Fakat bu o kadar da kolay değil. Çünkü bir kez bile kılıcıyla ya da kalkanıyla vurursa, canımızın büyük bir bölümünü kaybediyoruz. Üstelik, 5 canı var. Dolayısıyla, bu dövüşü tam beş kez, dakikalarca ve dakikalarca tekrar etmek zorunda kalıyoruz.

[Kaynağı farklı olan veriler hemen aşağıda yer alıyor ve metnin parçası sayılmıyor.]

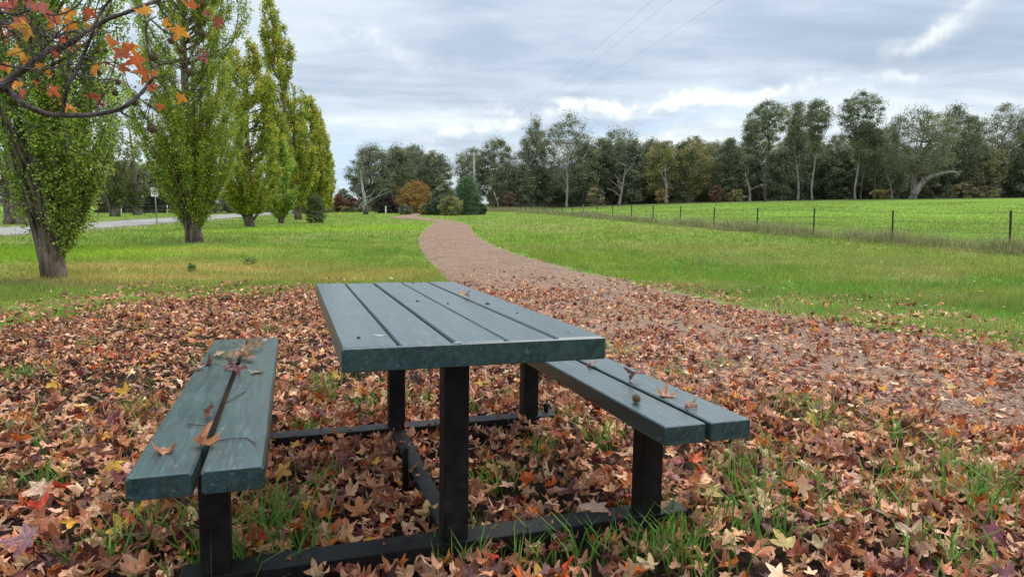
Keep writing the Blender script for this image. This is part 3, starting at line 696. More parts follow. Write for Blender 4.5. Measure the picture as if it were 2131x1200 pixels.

Sonumuz böyle mi olacaktı?
The Ancient Gods Part 2, hepi topu 5 saat içerisinde bitiyor. Kimine göre beklenmedik, kimine göreyse malum sürpriz sonu da maalesef burada saydığım eksiklikleri kapatmaya yetmiyor. Oyunu bitirdiğimde, iyi ki bu son hikâye DLC’siymiş dedim. Çünkü id ekibinin oyuna yenilik katmakta zorlandıkları artık açıkça belli. Ayrıca, eklenen yeni düşmanlar da insanı gereksiz yere uğraştırmaktan başka bir işe yaramıyor.
Eğer Part 2, ilk DLC, Part 1 ise ikinci DLC olsaydı, şu anda çok farklı şeyler konuşuyor olacaktık. Hatta kendisinden övgüyle bahsedebilirdik. Ama şu haliyle, koca bir geri adım ve bir tutam hayal kırıklığı olmaktan öteye gidemiyor.